Your task is to print, exactly and only, the lines from the start of the entries below through the line with "np_mesh('boot', v3, f3, bootM, person)". Include both ends, but skip the pictures.
--- Start of Listed entries ---
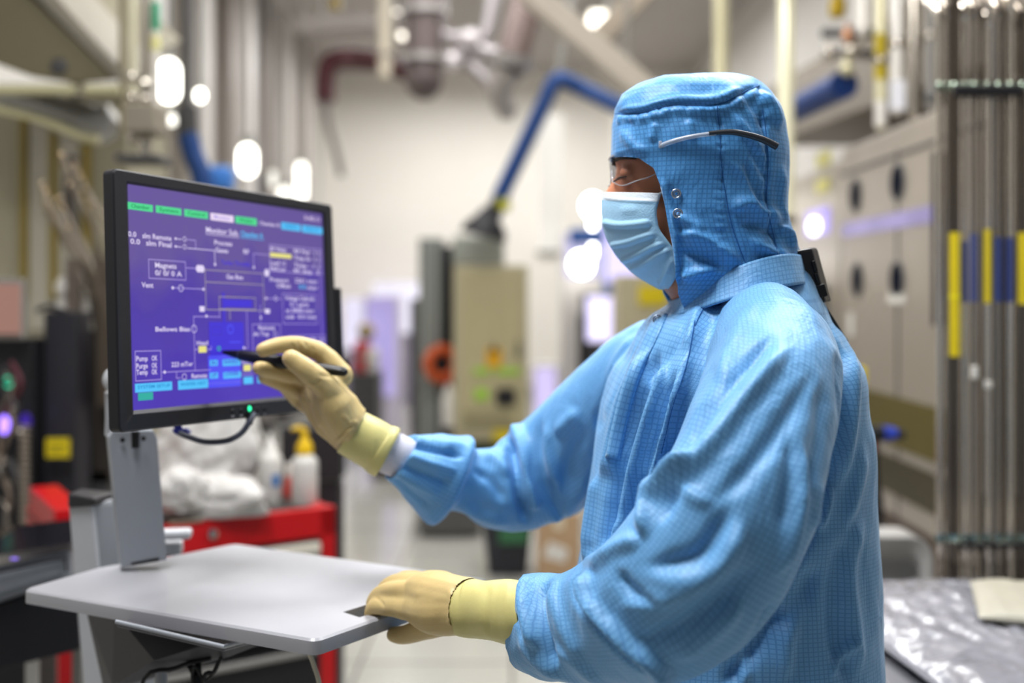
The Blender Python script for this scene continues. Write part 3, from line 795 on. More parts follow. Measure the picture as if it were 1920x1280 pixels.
# ---- boots
bootM = mat('boot_cover', 'c9d6e2', .6)
for d0, cxp in ((dl-.1, 1352), (dl+.11, 1372)):
    c = lambda z, dx=0: V(((cxp+dx-CX)/F*d0, d0, z))
    mb = MB(); pr = []
    a, f = capsule_chain([c(.30, 14), c(.16, 18), c(.08, 26)], [.068, .06, .055], 24); a2, f2 = capsule_chain([c(.062, 34)+V((.02, 0, 0)), c(.05, 0)+V((-.14, 0, 0))], [.056, .046], 24)
    v3, f3 = voxel(*join_lists([(a, f), (a2, f2)]), .008); v3[:, 2] = np.maximum(v3[:, 2], .001); v3 = lap(v3, f3, 2, .4); v3[:, 2] = np.maximum(v3[:, 2], .0)
    np_mesh('boot', v3, f3, bootM, person)

# ---- gloves
def glove(H, cut_a, cut_dir, S_, name, uvsc=1):
    v, f = voxel(*join_lists(hand_parts(H, .0008)), .0019)
    v = lap(v, f, 4, .5)
    # trim beyond the wrist line
    c = np.array(cut_a); dd = np.array(V(cut_dir).normalized())
    keep = ((v-c)@dd) < 0
    idx = -np.ones(len(v), int); idx[keep] = np.arange(keep.sum())
    f = [tuple(idx[i] for i in q) for q in f if all(keep[i] for i in q)]
    v = v[keep]
    v, f = biggest(v, f)
    v = v+normals(v, f)*(vnoise(v, 160, 21)*.0005)[:, None]
    v = strokes(v, f, S_, dmax=9)
    v = lap(v, f, 1, .3)
    o = np_mesh(name, v, f, GLOVE, person)
    return o
GF = [
 ([(545, 640), (552, 655), (551, 668)], -.0016, 3, .3), ([(556, 637), (564, 652), (562, 668)], -.0014, 3, .3), ([(568, 638), (577, 654), (576, 672)], -.0014, 3, .3), ([(582, 645), (590, 662), (586, 680)], -.0012, 3, .3),
 ([(560, 640), (580, 662)], .0012, 4, .3),
 ([(575, 708), (590, 718), (605, 712)], -.0018, 3, .3), ([(572, 718), (580, 740), (578, 780)], -.0016, 4, .3), ([(600, 715), (612, 740), (606, 790)], .0012, 7, .3), ([(590, 700), (612, 705), (640, 700)], -.0012, 4, .3),
 ([(545, 712), (568, 740), (572, 790)], -.0022, 5, .25), ([(558, 760), (585, 810), (620, 830)], .0015, 5, .3),
 ([(668, 790), (650, 805), (630, 822)], -.002, 4, .2), ([(664, 800), (640, 820), (622, 836)], .0018, 4, .2), ([(650, 790), (662, 795), (672, 786)], .002, 4, .3), ([(655, 808), (640, 828)], -.0018, 3, .3),
 ([(640, 775), (655, 792)], .0014, 4, .3), ([(600, 795), (603, 820)], -.0014, 3, .3),
]
w0 = P(712, 838, 1.515)
glove_r = glove(HF, P(664, 812, 1.505), P(715, 838, 1.51)-P(664, 812, 1.505), GF, 'glove')
GN = [([(850, 1095), (858, 1140), (852, 1188)], -.0022, 4, .2), ([(842, 1100), (846, 1140), (842, 1180)], .0015, 5, .2), ([(780, 1080), (740, 1098), (705, 1112)], .0012, 8, .3), ([(700, 1118), (712, 1125), (722, 1140)], -.0018, 3, .3), ([(760, 1110), (810, 1120), (850, 1125)], .001, 10, .3)]
glove_l = glove(HN, P(884, 1138, 1.285), P(940, 1143, 1.24)-P(872, 1136, 1.29), GN, 'glove')
def sleeve_tube(name, secs, m, folds=(), n=72, ni=6, noise=.0006, seed=1, par=person, thick=.0012):
    L = loft(secs, n, ni); v, f = L['v'], [tuple(q) for q in L['q']]
    v = v+normals(v, f)*(vnoise(v, 90, seed)*noise)[:, None]
    N_ = normals(v, f)
    if ((v-L['cen'].mean(0))*N_).sum() < 0: f = [q[::-1] for q in f]
    v = strokes(v, f, folds)
    o = np_mesh(name, v, f, m, par)
    md = o.modifiers.new('s', 'SOLIDIFY'); md.thickness = thick; md.offset = 0
    return o, v, f
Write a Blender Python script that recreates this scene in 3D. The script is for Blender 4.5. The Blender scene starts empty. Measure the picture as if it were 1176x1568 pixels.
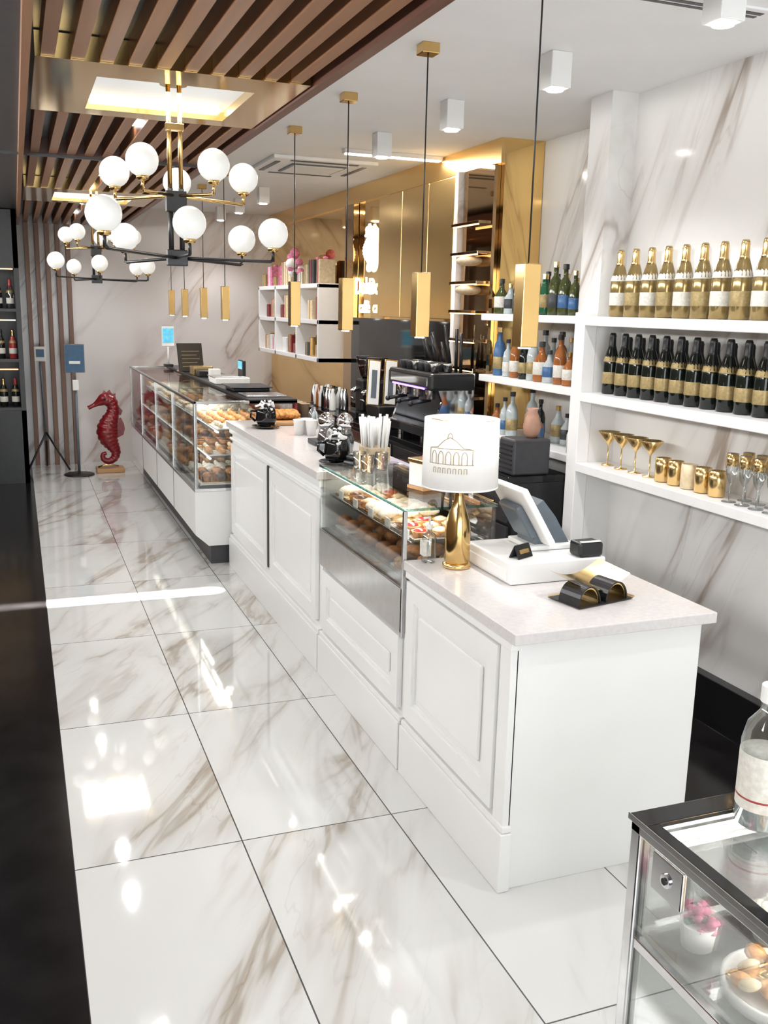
import bpy, bmesh, math, random
from mathutils import Vector, Matrix
random.seed(7)
S=bpy.context.scene
# ------------------------------------------------------------ materials
def newmat(name):
    m=bpy.data.materials.new(name); m.use_nodes=True
    nt=m.node_tree; b=nt.nodes['Principled BSDF']; return m,nt,b
def mat(name,col,rough=.5,metal=0,emit=0,ecol=None,coat=0,var=0.0,vscale=20,bump=0,trans=0,sub=0):
    m,nt,b=newmat(name)
    b.inputs['Base Color'].default_value=(*col,1)
    b.inputs['Roughness'].default_value=rough
    b.inputs['Metallic'].default_value=metal
    b.inputs['Coat Weight'].default_value=coat
    b.inputs['Coat Roughness'].default_value=.05
    if emit:
        b.inputs['Emission Color'].default_value=(*(ecol or col),1)
        b.inputs['Emission Strength'].default_value=emit
    if trans: b.inputs['Transmission Weight'].default_value=trans
    if var or bump:
        g=nt.nodes.new('ShaderNodeNewGeometry'); n=nt.nodes.new('ShaderNodeTexNoise')
        n.inputs['Scale'].default_value=vscale; n.inputs['Detail'].default_value=4
        nt.links.new(g.outputs['Position'],n.inputs['Vector'])
        if var:
            mx=nt.nodes.new('ShaderNodeMix'); mx.data_type='RGBA'
            mx.inputs[6].default_value=(*[c*(1-var) for c in col],1)
            mx.inputs[7].default_value=(*[min(1,c*(1+var)) for c in col],1)
            mr=nt.nodes.new('ShaderNodeMapRange'); mr.inputs[1].default_value=.35; mr.inputs[2].default_value=.65
            nt.links.new(n.outputs['Fac'],mr.inputs[0]); nt.links.new(mr.outputs[0],mx.inputs[0])
            nt.links.new(mx.outputs[2],b.inputs['Base Color'])
        if bump:
            bp=nt.nodes.new('ShaderNodeBump'); bp.inputs['Strength'].default_value=bump; bp.inputs['Distance'].default_value=.01
            nt.links.new(n.outputs['Fac'],bp.inputs['Height']); nt.links.new(bp.outputs[0],b.inputs['Normal'])
    return m
def glassmat(name,tint=(1,1,1),refl=.08,rough=.0):
    m=bpy.data.materials.new(name); m.use_nodes=True; nt=m.node_tree; nt.nodes.clear()
    o=nt.nodes.new('ShaderNodeOutputMaterial'); mx=nt.nodes.new('ShaderNodeMixShader')
    t=nt.nodes.new('ShaderNodeBsdfTransparent'); t.inputs[0].default_value=(*tint,1)
    g=nt.nodes.new('ShaderNodeBsdfGlossy'); g.inputs['Roughness'].default_value=rough
    lw=nt.nodes.new('ShaderNodeLayerWeight'); lw.inputs['Blend'].default_value=.25
    ma=nt.nodes.new('ShaderNodeMath'); ma.operation='MULTIPLY_ADD'; ma.inputs[1].default_value=.6; ma.inputs[2].default_value=refl
    nt.links.new(lw.outputs['Fresnel'],ma.inputs[0]); nt.links.new(ma.outputs[0],mx.inputs[0])
    nt.links.new(t.outputs[0],mx.inputs[1]); nt.links.new(g.outputs[0],mx.inputs[2]); nt.links.new(mx.outputs[0],o.inputs[0])
    return m
def marble(name,base,vein,long,perp,third,scale=1.4,stretch=.22,rough=.1,tile=None,strength=1.0,grout=(.25,.24,.23),coat=0,w1=.02,w2=.1,gw=.0022):
    m,nt,b=newmat(name); N=nt.nodes.new; L=nt.links.new
    g=N('ShaderNodeNewGeometry'); pos=g.outputs['Position']
    def math_(op,a,bb=None,c=None):
        n=N('ShaderNodeMath'); n.operation=op
        for i,v in enumerate((a,bb,c)):
            if v is None: continue
            if isinstance(v,(int,float)): n.inputs[i].default_value=v
            else: L(v,n.inputs[i])
        return n.outputs[0]
    vec=pos; line=None
    if tile:
        ax,ay,x0,y0,w,h=tile
        sx=N('ShaderNodeSeparateXYZ'); L(pos,sx.inputs[0])
        u=math_('DIVIDE',math_('SUBTRACT',sx.outputs[ax],x0),w); v=math_('DIVIDE',math_('SUBTRACT',sx.outputs[ay],y0),h)
        cu=math_('FLOOR',u); cv=math_('FLOOR',v); fu=math_('FRACT',u); fv=math_('FRACT',v)
        du=math_('MULTIPLY',math_('MINIMUM',fu,math_('SUBTRACT',1,fu)),w)
        dv=math_('MULTIPLY',math_('MINIMUM',fv,math_('SUBTRACT',1,fv)),h)
        line=math_('LESS_THAN',math_('MINIMUM',du,dv),gw)
        cx=N('ShaderNodeCombineXYZ'); L(cu,cx.inputs[0]); L(cv,cx.inputs[1])
        wn=N('ShaderNodeTexWhiteNoise'); wn.noise_dimensions='3D'; L(cx.outputs[0],wn.inputs['Vector'])
        sc=N('ShaderNodeVectorMath'); sc.operation='SCALE'; sc.inputs['Scale'].default_value=9
        L(wn.outputs['Color'],sc.inputs[0])
        ad=N('ShaderNodeVectorMath'); ad.operation='ADD'; L(pos,ad.inputs[0]); L(sc.outputs[0],ad.inputs[1]); vec=ad.outputs[0]
    cm=N('ShaderNodeCombineXYZ')
    for i,(d,s) in enumerate(((long,scale*stretch),(perp,scale),(third,scale*.6))):
        dn=N('ShaderNodeVectorMath'); dn.operation='DOT_PRODUCT'; L(vec,dn.inputs[0])
        dn.inputs[1].default_value=Vector(d).normalized()*s; L(dn.outputs['Value'],cm.inputs[i])
    def noise(scale,detail,dist):
        n=N('ShaderNodeTexNoise'); n.inputs['Scale'].default_value=scale; n.inputs['Detail'].default_value=detail
        n.inputs['Distortion'].default_value=dist; n.inputs['Roughness'].default_value=.5
        L(cm.outputs[0],n.inputs['Vector']); return n.outputs['Fac']
    def mr(v,a,bb,c,d):
        n=N('ShaderNodeMapRange'); n.interpolation_type='SMOOTHSTEP'
        for i,x in enumerate((a,bb,c,d)): n.inputs[i+1].default_value=x
        L(v,n.inputs[0]); return n.outputs[0]
    n1=noise(1.5,4,.5); n2=noise(.9,3,.3); n3=noise(3.0,4,.4)
    r1=math_('ABSOLUTE',math_('SUBTRACT',n1,.5)); r3=math_('ABSOLUTE',math_('SUBTRACT',n3,.52))
    sharp=mr(r1,0,w1,1,0); soft=mr(r1,0,w2,1,0); fine=mr(r3,0,.02,1,0)
    mask=mr(n2,.42,.62,0,1)
    v=math_('ADD',math_('MULTIPLY',sharp,.55),math_('MULTIPLY',soft,.45))
    v=math_('ADD',math_('MULTIPLY',v,mask),math_('MULTIPLY',math_('MULTIPLY',fine,mask),.2))
    v=math_('MINIMUM',math_('MULTIPLY',v,strength),1)
    mx=N('ShaderNodeMix'); mx.data_type='RGBA'; mx.inputs[6].default_value=(*base,1); mx.inputs[7].default_value=(*vein,1)
    L(v,mx.inputs[0]); out=mx.outputs[2]
    if line is not None:
        m2=N('ShaderNodeMix'); m2.data_type='RGBA'; L(line,m2.inputs[0]); L(out,m2.inputs[6]); m2.inputs[7].default_value=(*grout,1); out=m2.outputs[2]
    L(out,b.inputs['Base Color']); b.inputs['Roughness'].default_value=rough
    b.inputs['Coat Weight'].default_value=coat; b.inputs['Coat Roughness'].default_value=.03
    return m
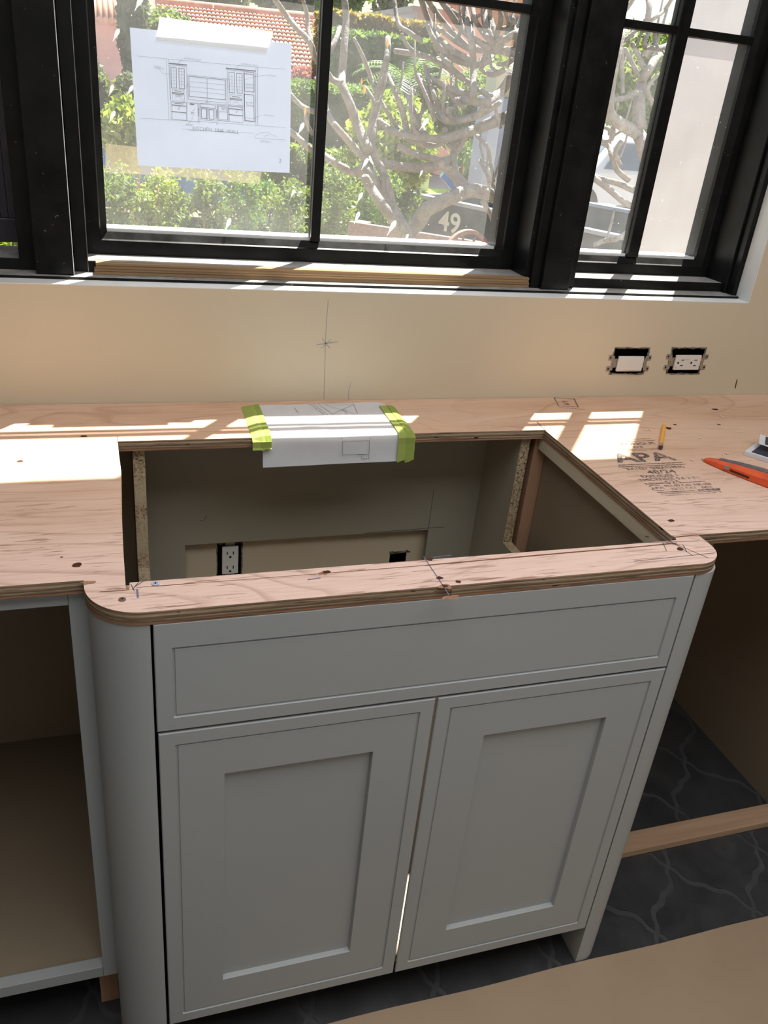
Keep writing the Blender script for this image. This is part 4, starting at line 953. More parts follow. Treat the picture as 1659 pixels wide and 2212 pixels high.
m = MB(); m.add([kp(-.006, -.001, .0022), kp(.004, -.0045, .0022), kp(.004, .003, .0022), kp(-.006, -.001, .0032), kp(.004, -.0045, .0032), kp(.004, .003, .0032)], [(0, 1, 2), (3, 4, 5), (0, 1, 4, 3), (1, 2, 5, 4), (2, 0, 3, 5)]); m.build('knife_nose', STEEL, kf)
# booklets
def booklet(label, c, ang, sx, sy, z0, z1, curl, zoff=0):
    t = thing('booklet', label, 'booklet', (c[0], c[1], z0)); R_ = Matrix.Translation((c[0], c[1], (z0 + z1) / 2)) @ Matrix.Rotation(math.radians(ang), 4, 'Z')
    if curl: R_ = R_ @ Matrix.Rotation(curl, 4, 'Y')
    m = MB(); m.obox(R_, sx, sy, z1 - z0); m.build('page_block', PAPER, t, .0004)
    m = MB(); m.obox(R_ @ Matrix.Translation((0.004, 0, (z1 - z0) / 2 + .0004)), sx - .014, sy - .012, .0006); m.build('printed_cover', NAVY, t)
    m = MB(); m.obox(R_ @ Matrix.Translation((0.0, 0.004, (z1 - z0) / 2 + .0009)), sx * .5, .006, .0004); m.build('red_print', DKRED, t)
booklet('thick white-edged booklet at the right edge behind the orange knife', (1.214, -0.368), -57, 0.13, 0.07, 0.9003, 0.9085, 0)
booklet('thin curled leaflet lying on the white-edged booklet', (1.245, -0.350), -42, 0.125, 0.06, 0.9155, 0.9165, 0.10)
# wood shavings
SHL = ['pale shaving just left of the knife grip, front one of a pair', 'pale shaving just left of the knife grip, rear one of a pair', 'largest pale curl of wood beside the knife grip', 'lone pale shaving between the pencil and the knife', 'small shaving left of the knife tip', 'shaving near the wall above the right knot', 'shaving below the one by the right knot', 'shaving left of the yellow pencil near the sunlit patch', 'pale shaving under the knife body near the right edge', 'shaving at the foot of the printed stamp', 'small shaving close to the pencil tip']
for i, (px, py) in enumerate(((1562, 982), (1569, 980), (1589, 986), (1512, 946), (1494, 994), (1573, 888), (1558, 900), (1394, 929), (1556, 1061), (1395, 1044), (1404, 929))):
    c = atz(px, py, .9008); a = random.uniform(0, 3); m = MB(); L = random.uniform(.0035, .0065)
    pts = [(c.x + math.cos(a) * L * t - math.sin(a) * .0014 * s_, c.y + math.sin(a) * L * t + math.cos(a) * .0014 * s_, .9006 + .0018 * (1 - t * t)) for t, s_ in ((-1, 0), (-.4, 1), (.4, .9), (1, 0), (.4, -.9), (-.4, -1))]
    m.add(pts + [(x, y, z - .0005) for x, y, z in pts], [list(range(6)), [11, 10, 9, 8, 7, 6]] + [(k, (k + 1) % 6, (k + 1) % 6 + 6, k + 6) for k in range(6)])
    tag(m.build('wood_shaving', CHIP), SHL[i], 'wood shaving', 'shavings around the orange knife')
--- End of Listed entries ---
* _Task output_:
The Blender Python script for this scene continues. Write part 3, from line 795 on. More parts follow. Measure the picture as if it were 1920x1280 pixels.
# ---- boots
bootM = mat('boot_cover', 'c9d6e2', .6)
for d0, cxp in ((dl-.1, 1352), (dl+.11, 1372)):
    c = lambda z, dx=0: V(((cxp+dx-CX)/F*d0, d0, z))
    mb = MB(); pr = []
    a, f = capsule_chain([c(.30, 14), c(.16, 18), c(.08, 26)], [.068, .06, .055], 24); a2, f2 = capsule_chain([c(.062, 34)+V((.02, 0, 0)), c(.05, 0)+V((-.14, 0, 0))], [.056, .046], 24)
    v3, f3 = voxel(*join_lists([(a, f), (a2, f2)]), .008); v3[:, 2] = np.maximum(v3[:, 2], .001); v3 = lap(v3, f3, 2, .4); v3[:, 2] = np.maximum(v3[:, 2], .0)
    np_mesh('boot', v3, f3, bootM, person)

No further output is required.